Por isso, o controle fiscal é uma medida de extrema importância para assegurar os investimentos em infra-estrutura e das Parcerias Público Privadas (PPPs). Afinal, é preciso garantir o fluxo de investimentos e de crédito, para atender os grandes empreendimentos no plano da logística, da infra-estrutura, dos desafios da exploração de petróleo e gás que exigem investimentos fartos e a custo adequado.

O caminho é ampliar a oferta de crédito oficial, sem o comprometimento da estabilidade fiscal. Neste ponto, o BNDES pode desempenhar um papel ainda mais destacado na oferta de crédito, mas precisa reavaliar suas políticas de concessão de empréstimos sob a ótica do interesse público.

No Congresso Nacional, devemos rever não só a LDO (Lei de Diretrizes Orçamentárias) como também a LOA (Lei Orçamentária Anual), diante da previsão de desaceleração da economia, para que a execução orçamentária não enfrente os mesmos problemas do início deste ano. Além disso, os parlamentares precisam se mobilizar para a aprovação da Reforma Tributária, a Lei Geral das Agências Reguladoras e a Lei do Gás, no sentido de prover estabilidade regulatória necessária para multiplicar os investimentos do setor produtivo para mantermos o crescimento econômico.

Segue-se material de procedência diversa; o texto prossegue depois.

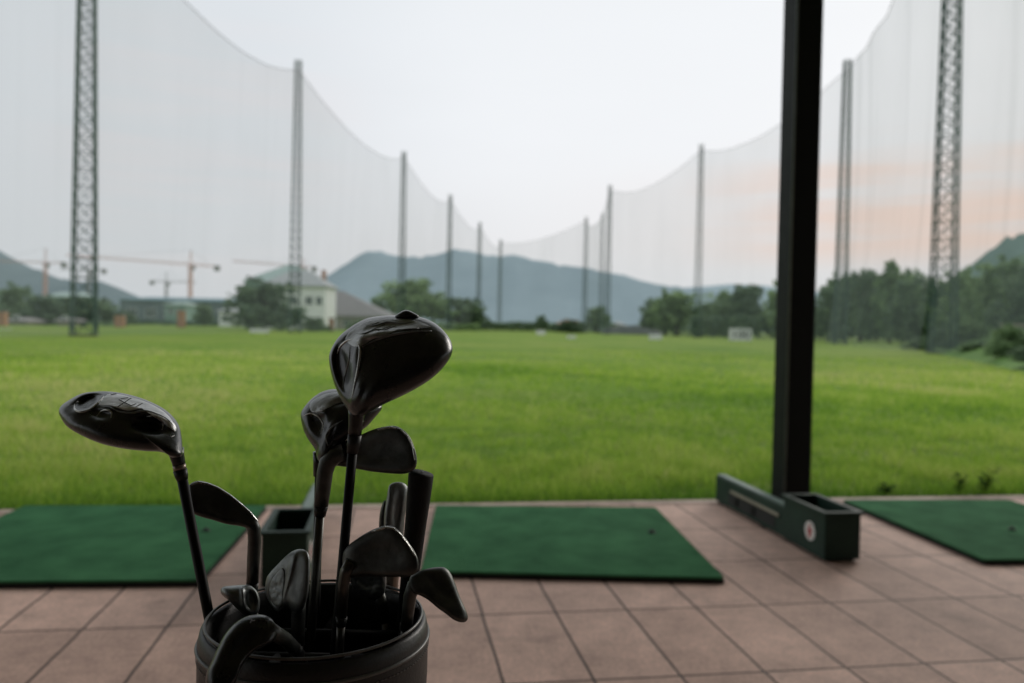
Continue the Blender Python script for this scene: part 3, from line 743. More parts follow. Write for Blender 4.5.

No médio prazo, proponho ainda o abatimento da nossa dívida pública interna, que chega a 40,8% do PIB, enquanto em economias que atingiram o grau de investimento a média é de 30%. Para isso, poderíamos fazer uso das nossas reservas em moeda estrangeira (hoje, na casa de US$ 200 bilhões), para readquirir títulos da dívida interna, mantendo o aquecimento da economia e escorando uma redução pragmática dos juros.

Temos de abrir mão da “visão escapista” propagada pelo Governo. É hora de tomarmos as medidas necessárias, com a agilidade que a gravidade do momento requer, para que seus efeitos não contaminem a nossa estabilidade econômica conquistada a duras penas ao longo dos últimos 15 anos.